This week, the former Bolshoi ballerina Anastasia Volochkova, sacked for being too “fat,” is interviewed by OK! magazine. She is a pretty entertaining character, what with her plastered-on makeup, her decision to wear three dresses at her wedding (pink, white and pistachio), and her ambition to be mayor of the Olympic town of Sochi — sadly foiled when she forgot to put her date of birth on the application form.
The interviewer here is the outspoken it-girl Ksenia Sobchak. The pair had previously not spoken to each other for 10 years, the magazine writes, after they quarreled over a man. The women pose in boxing gloves for photos for an interview billed as “provocative, open and emotional.”
Sobchak pulls no punches in her questions, which concentrate on Volochkova’s love life and the size of her boyfriends’ wallets. She frankly admits that she “does not understand” anything about ballet.
The only problem is that Sobchak’s insults bounce off Volochkova, whose brain seems to be as fluffy as her tutus.
Volochkova was laid off by the Bolshoi in 2003 amid rumors that she was too tall and heavy to be lifted by partners. The “fat ballerina” angle was irresistible to journalists, though she was never remotely overweight. Since then she has carved out a career doing limited ballet runs and solo shows. With a soppy, pastel image, she appeals to people who like ballet’s frillier side.
In a much more colorful love life, Volochkova has been married once but was previously linked to a string of oligarchs including playboy billionaire
Suleiman Kerimov, best known for crashing his Ferrari in the south of France in 2006 with a nubile television presenter inside.
Sobchak zooms in on this apparent anomaly. “You’ve created a contradictory image. On the one hand, the ‘white swan’ that always makes me laugh and on the other hand a love affair with Kerimov,” she says. “You knew he was married, after all, but you had a relationship with him for years.”
“Yes, Suleiman Kerimov was in my life,” Volochkova confesses. She says Kerimov’s being married “did not stop him” and they had a “wonderful” time.
Sobchak hints at Volochkova’s popularity among the moneyed class of men.
“Is it true that you used to have the Forbes rich list before you married and that beside each name was a tick, a minus sign or a question mark?” Sobchak asks. Volochkova just laughs and calls it a good idea.
Digging in the knife, Sobchak asks: “Why don’t you admit … that rich men helped you in your career and that sex wasn’t always for love?”
“That’s all in the past,” Volochkova responds, asking why Sobchak doesn’t want to know about her concerts for children.
In the worst insult, Sobchak, who has written a book of style tips, attacks Volochkova’s fashion sense.

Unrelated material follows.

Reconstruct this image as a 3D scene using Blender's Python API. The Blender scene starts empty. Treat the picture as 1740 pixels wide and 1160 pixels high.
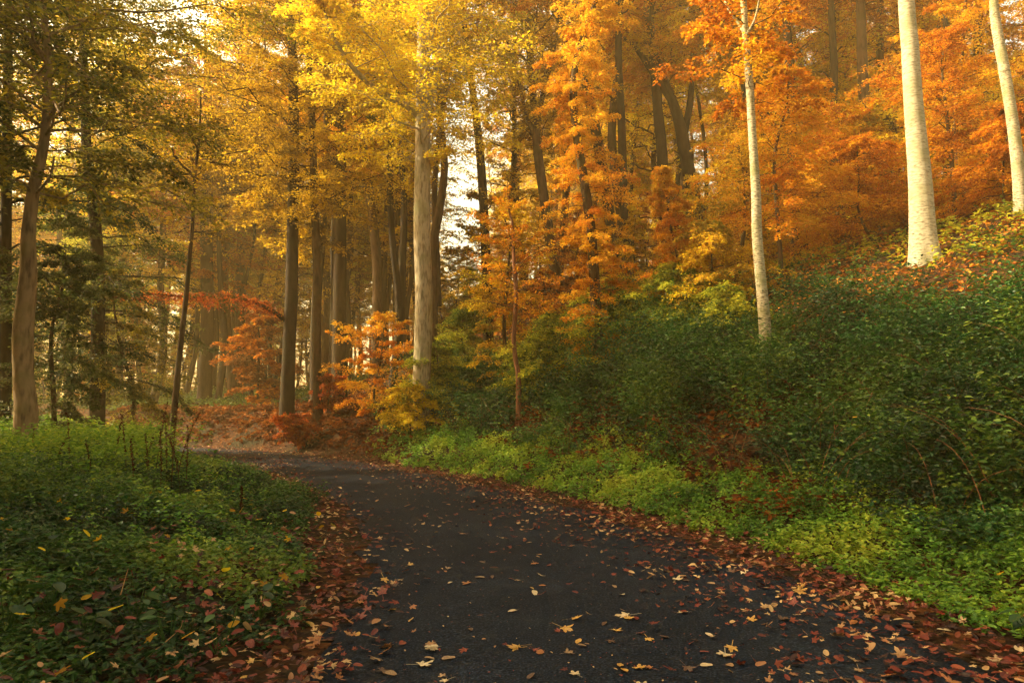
import bpy, math, random
import numpy as np
random.seed(7)
R = math.radians
sc = bpy.context.scene

# ------------------------------------------------------------------ camera
F, CX, CY, HZ, EYE = 1160.0, 870.0, 580.0, 690.0, 1.5
TH = math.atan((HZ - CY) / F)
cam_d = bpy.data.cameras.new('camera')
cam_d.lens = 24.0; cam_d.sensor_width = 36.0
cam_d.clip_start = 0.05; cam_d.clip_end = 2000
cam = bpy.data.objects.new('camera', cam_d)
sc.collection.objects.link(cam)
cam.location = (0, 0, EYE)
cam.rotation_euler = (R(90) + TH, 0, 0)
sc.camera = cam

# ------------------------------------------------------------------ light
SUN_EL = R(33)
SUN_AZ = math.atan2(-0.98, 0.06)           # clockwise from +Y: almost square to the left
sun_dir = np.array([math.sin(SUN_AZ) * math.cos(SUN_EL), math.cos(SUN_AZ) * math.cos(SUN_EL), math.sin(SUN_EL)])
sl = bpy.data.lights.new('sun', 'SUN')
sl.energy = 5.0; sl.angle = R(0.5); sl.color = (1.0, 0.86, 0.54)
so = bpy.data.objects.new('sun', sl); sc.collection.objects.link(so)
so.rotation_euler = (R(90) - SUN_EL, 0, math.atan2(sun_dir[0], -sun_dir[1]))
w = bpy.data.worlds.new('World'); sc.world = w; w.use_nodes = True
nt = w.node_tree; nt.nodes.clear()
sky = nt.nodes.new('ShaderNodeTexSky'); sky.sky_type = 'NISHITA'; sky.sun_disc = False
sky.sun_elevation = SUN_EL; sky.sun_rotation = SUN_AZ % (2 * math.pi)
sky.air_density = 1.0; sky.dust_density = 5.0; sky.ozone_density = 1.0
mul = nt.nodes.new('ShaderNodeMix'); mul.data_type = 'RGBA'; mul.blend_type = 'MULTIPLY'
mul.inputs[0].default_value = 1.0
mul.inputs[7].default_value = (2.4, 1.98, 1.12, 1)      # misty golden morning sky
bg = nt.nodes.new('ShaderNodeBackground'); bg.inputs[1].default_value = 0.15
ow = nt.nodes.new('ShaderNodeOutputWorld')
nt.links.new(sky.outputs[0], mul.inputs[6]); nt.links.new(mul.outputs[2], bg.inputs[0]); nt.links.new(bg.outputs[0], ow.inputs[0])

vs = sc.view_settings
vs.view_transform = 'Standard'; vs.look = 'None'; vs.gamma = 1.0; vs.exposure = 1.45
vs.use_curve_mapping = False
cy = sc.cycles
cy.max_bounces = 7; cy.diffuse_bounces = 3; cy.glossy_bounces = 2; cy.transmission_bounces = 4
cy.transparent_max_bounces = 4; cy.volume_bounces = 1
cy.use_adaptive_sampling = True; cy.adaptive_threshold = 0.02
cy.use_denoising = True
cy.sample_clamp_indirect = 6.0
cy.caustics_reflective = False; cy.caustics_refractive = False
HAZE = 0.0027

# ------------------------------------------------------------------ helpers
def P(px, py, Y):
    """point of the plane at distance Y seen at photo pixel (px, py)"""
    u = (px - CX) / F; v = (CY - py) / F
    y = math.cos(TH) - v * math.sin(TH); z = math.sin(TH) + v * math.cos(TH)
    t = Y / y
    return np.array([u * t, Y, EYE + z * t])

def rng(seed): return np.random.default_rng(seed)
def norm(a): return a / np.maximum(np.linalg.norm(a, axis=-1, keepdims=True), 1e-9)
def sstep(a, b, x):
    t = np.clip((x - a) / (b - a), 0, 1); return t * t * (3 - 2 * t)
_lat = rng(99).random((4, 256, 256))
def vnoise(x, y, scale=1.0, k=0):
    x = np.asarray(x, float) / scale + 91.7; y = np.asarray(y, float) / scale + 57.3
    xi = np.floor(x).astype(int); yi = np.floor(y).astype(int)
    fx = x - xi; fy = y - yi; fx = fx * fx * (3 - 2 * fx); fy = fy * fy * (3 - 2 * fy)
    g = _lat[k]
    a = g[xi % 256, yi % 256]; b = g[(xi + 1) % 256, yi % 256]
    c = g[xi % 256, (yi + 1) % 256]; d = g[(xi + 1) % 256, (yi + 1) % 256]
    return (a * (1 - fx) + b * fx) * (1 - fy) + (c * (1 - fx) + d * fx) * fy

def catmull(pts, n=8):
    p = np.asarray(pts, float)
    p = np.vstack([2 * p[0] - p[1], p, 2 * p[-1] - p[-2]])
    out = []
    for i in range(1, len(p) - 2):
        for t in np.linspace(0, 1, n, endpoint=False):
            out.append(0.5 * (2 * p[i] + (p[i + 1] - p[i - 1]) * t + (2 * p[i - 1] - 5 * p[i] + 4 * p[i + 1] - p[i + 2]) * t * t
                              + (3 * p[i] - p[i - 1] - 3 * p[i + 1] + p[i + 2]) * t ** 3))
    out.append(p[-2])
    return np.array(out)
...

Why did she team a poncho with jeans decorated with crystals, she asks.
“They’re Roberto Cavalli,” Volochkova parries. “So much the worse,” Sobchak says. “No one wears Cavalli jeans any more.”
Only at the end does Sobchak explain why she hates Volochkova so much — that Volochkova stole her boyfriend, Vyacheslav Leibman, who is in construction. Sobchak says she found their text messages — which she quotes word for word — and train tickets for a trip. “I still keep them,” she adds menacingly.
Volochkova denies that she slept with Leibman, arguing that she did not fancy him and only went to dinner with him on Sobchak’s mother’s suggestion.
After letting off steam, Sobchak turns nicer. “I think you were sincere at some point,” she says. “And I think that one day you will throw off your white swan tutu and become a normal person.”